Although my next study aimed to correct the mistake I made with the previous [long] study, I accidentally mined for short strategies. This was illuminating—as described in these final three paragraphs—but did not address the comparison I really wanted to make (see Part 6, sixth paragraph).

Given the fortuitous discovery I made from that short study, though, I proceeded to repeat the long study by switching around IS and OOS periods. I trained strategies on 2007-2011 and incubated from 2015-2019. I tested only 4-rule strategies expecting to find worse performance due to an inability to effectively filter on regime [which may have taken place in the previous study]:

ES long incubation study 4 rules with IS and OOS periods flipped (done 6-18-20)

Results are mixed. Beginning outperforms on Net PNL and Avg. Trade. End outperforms on PNLDD and PF. None of these differences are statistically significant.

This does not seem to be consistent with my theory about mutually exclusive regimes. That would be one regime controlling 2007-2011, a different regime controlling 2011-2015, and just one ruling 2015-2019.

In the face of a persistent long bias, such regimes would not exist: long strategies would be profitable whereas short strategies would not. As a general statement, this is true. Looking more closely, however, it certainly is not. 2007-2009 included a huge bear (benefiting shorts) while 2009 to (pick any subsequent year) benefits long strategies.
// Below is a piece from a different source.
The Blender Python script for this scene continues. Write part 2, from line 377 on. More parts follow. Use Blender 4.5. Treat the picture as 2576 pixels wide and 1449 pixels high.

And if it’s tough to figure out equity regimes, then good luck finding anything of a related sort when it comes to CL or GC where words like “trend” and “mean reversion” don’t even begin to matter (based on my testing thus far).

Where to go from here?

I have one other troubling observation to mention. Although the long strategies in all three studies (including that from Part 5) incubated profitably on average, performance does not begin to approach what we might require from OOS in any viable trading strategy. I did see flashes of brilliance among the 4-rule strategies (6, 9, and 10 strategies for each of three long studies posted PNLDD over 2.0 with a few excursions to 6 and one over 14!). On average, though, 203 top long strategies over eight years averaged a PF ~1.21 and PNLDD ~0.8 over four years to follow of a consensus bull market.

And don’t forget that we don’t have context around the 1.21/0.8 without comparable numbers for long entries matched for trade duration (Part 6, sixth paragraph).

Forget all the pretty pictures (see second paragraph here); if this is an accurate representation of algorithmic trading then those who say you’re not going to get rich trading equities certainly weren’t kidding!